#### [WORK REQUIRED]
Give an exact copy of every line, leaving images out.

#### [INFORMATION SUPPLIED]
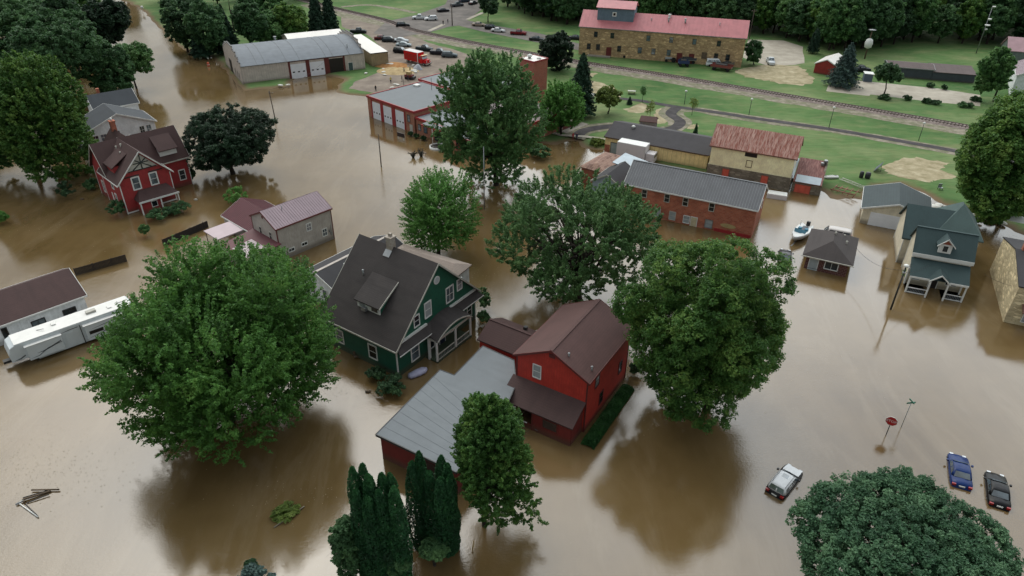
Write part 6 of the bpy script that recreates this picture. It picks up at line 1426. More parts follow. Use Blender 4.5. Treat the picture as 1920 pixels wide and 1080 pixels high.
# boat on its trailer
BO = empty('motor_boat', at(1500, 444, 0), R(-128), 'white motor boat with blue covers on a drowned trailer', 'boat')
BO.scale = (1.15, 1.15, 1.1)
rings = []
for x, w_, zk, zt in ((-2.7, .85, .15, .95), (-1.5, 1.05, .05, .95), (0, 1.1, .05, 1.0), (1.4, .85, .15, 1.08), (2.4, .4, .4, 1.16), (2.95, .05, .8, 1.2)):
    rings.append([(x, 0, zk), (x, w_ * .7, zk + .2), (x, w_, .7), (x, w_, zt), (x, w_ * .8, zt + .02), (x, 0, zt + .05 if x > .8 else .62), (x, -w_ * .8, zt + .02), (x, -w_, zt), (x, -w_, .7), (x, -w_ * .7, zk + .2)])
MB().loft(rings).build('hull', plain('boat_white', '#c4c6c4', .3, .08), BO); MB().box(-2.2, .6, -.62, .62, .66, .80).build('cockpit', plain('boat_carpet', '#39414a'), BO)
MB().slab([(.5, -.85, 1.45), (.9, -.75, 1.05), (.9, .75, 1.05), (.5, .85, 1.45)], .03).build('windscreen', glass('tinted_blue', '#1d5466', .1), BO)
for y in (-.45, .45): MB().box(-.9, -.4, y - .22, y + .22, .75, 1.2).build('seat', plain('teal_seat', '#2f6f86', .6), BO, bevel=.04)
MB().box(-3.1, -2.7, -.25, .25, .5, 1.35).build('outboard_motor', M['black'], BO, bevel=.06); MB().tube((-1.4, -.7, 1.0), (-1.4, -.7, 2.0), .03).build('mast', M['white'], BO)
MB().box(-2.7, 3.6, -.08, .08, -.2, 0.04).build('trailer_beam', M['steel'], BO)
# inflatable tub by the green house, blue tub by the red porch
o = MB().loft([[(x, w_ * math.cos(a) * .8, z + h * math.sin(a)) for a in [k * math.pi / 5 for k in range(10)]] for x, w_, z, h in ((-1.45, .25, .15, .12), (-1.2, .75, .18, .22), (0, .95, .2, .27), (1.0, .85, .2, .24), (1.5, .35, .22, .14))]).build('inflatable_raft', plain('lilac_vinyl', '#9a9ab0', .5))
o.location = at(783, 702, 0); o.scale = (.85, .8, 1.2); o.rotation_euler = (0, 0, R(38)); tag(o, 'pale lilac inflatable raft floating at the green house corner', 'raft')
o = empty('plastic_tub', at(1009, 806, 0), R(20), 'light blue plastic tub floating by the red porch', 'tub'); MB().lathe([(.28, -.1), (.42, .32), (.46, .34), (.40, .30), (.26, .02)], 14).build('shell', plain('sky_blue_plastic', '#6f93a8', .4), o); MB().box(-.2, .25, -.12, .15, .25, .36).build('contents', M['white'], o)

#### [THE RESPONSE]
Write part 6 of the bpy script that recreates this picture. It picks up at line 1426. More parts follow. Use Blender 4.5. Treat the picture as 1920 pixels wide and 1080 pixels high.
# boat on its trailer
BO = empty('motor_boat', at(1500, 444, 0), R(-128), 'white motor boat with blue covers on a drowned trailer', 'boat')
BO.scale = (1.15, 1.15, 1.1)
rings = []
for x, w_, zk, zt in ((-2.7, .85, .15, .95), (-1.5, 1.05, .05, .95), (0, 1.1, .05, 1.0), (1.4, .85, .15, 1.08), (2.4, .4, .4, 1.16), (2.95, .05, .8, 1.2)):
    rings.append([(x, 0, zk), (x, w_ * .7, zk + .2), (x, w_, .7), (x, w_, zt), (x, w_ * .8, zt + .02), (x, 0, zt + .05 if x > .8 else .62), (x, -w_ * .8, zt + .02), (x, -w_, zt), (x, -w_, .7), (x, -w_ * .7, zk + .2)])
MB().loft(rings).build('hull', plain('boat_white', '#c4c6c4', .3, .08), BO); MB().box(-2.2, .6, -.62, .62, .66, .80).build('cockpit', plain('boat_carpet', '#39414a'), BO)
MB().slab([(.5, -.85, 1.45), (.9, -.75, 1.05), (.9, .75, 1.05), (.5, .85, 1.45)], .03).build('windscreen', glass('tinted_blue', '#1d5466', .1), BO)
for y in (-.45, .45): MB().box(-.9, -.4, y - .22, y + .22, .75, 1.2).build('seat', plain('teal_seat', '#2f6f86', .6), BO, bevel=.04)
MB().box(-3.1, -2.7, -.25, .25, .5, 1.35).build('outboard_motor', M['black'], BO, bevel=.06); MB().tube((-1.4, -.7, 1.0), (-1.4, -.7, 2.0), .03).build('mast', M['white'], BO)
MB().box(-2.7, 3.6, -.08, .08, -.2, 0.04).build('trailer_beam', M['steel'], BO)
# inflatable tub by the green house, blue tub by the red porch
o = MB().loft([[(x, w_ * math.cos(a) * .8, z + h * math.sin(a)) for a in [k * math.pi / 5 for k in range(10)]] for x, w_, z, h in ((-1.45, .25, .15, .12), (-1.2, .75, .18, .22), (0, .95, .2, .27), (1.0, .85, .2, .24), (1.5, .35, .22, .14))]).build('inflatable_raft', plain('lilac_vinyl', '#9a9ab0', .5))
o.location = at(783, 702, 0); o.scale = (.85, .8, 1.2); o.rotation_euler = (0, 0, R(38)); tag(o, 'pale lilac inflatable raft floating at the green house corner', 'raft')
o = empty('plastic_tub', at(1009, 806, 0), R(20), 'light blue plastic tub floating by the red porch', 'tub'); MB().lathe([(.28, -.1), (.42, .32), (.46, .34), (.40, .30), (.26, .02)], 14).build('shell', plain('sky_blue_plastic', '#6f93a8', .4), o); MB().box(-.2, .25, -.12, .15, .25, .36).build('contents', M['white'], o)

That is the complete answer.